The BBC and the National Geographic Channel are making a documentary based on the controversial theories of a Wollongong academic, who claims that meteorites hit the earth every 1000 years.

Professor Ted Bryant
©Sylvia Liber
Professor Ted Bryant with the US film crew at Jones Beach.


New York-based production company Pangolin Pictures has been filming for the documentary this week at Greenfields Beach, near Vincentia, in a cave at Jones Beach, Kiama Downs and at Bass Point, Shellharbour.

The documentary, Ancient Mega-Tsunamis, is based on the theories of University of Wollongong associate professor Ted Bryant and the Holocene Impact Working Group, a collective of scientists from the United States, Russia, France, Ireland and Australia.

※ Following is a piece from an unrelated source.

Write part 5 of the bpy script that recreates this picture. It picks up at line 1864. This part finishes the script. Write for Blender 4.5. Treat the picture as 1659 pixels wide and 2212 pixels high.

"Ted Bryant believes the meteor impact 500 years ago created mega-tsunamis that devastated coastal populations along the NSW coast as well as parts of New Zealand," the show's associate producer, Jackie Forster, said. "It is very controversial - NASA scientists say it happened 10,000 years ago, but this group believes it happened only 500 years ago."

The "geographical evidence" includes whirlpool bedrock at Bass Point "where the tsunami came in and tore out the bedrock in a cyclone movement", the tsunami-created Cathedral Rocks and the cave at Jones Beach as well as a collection of boulders at Greenfields Beach. The documentary will screen in Australia in late 2009.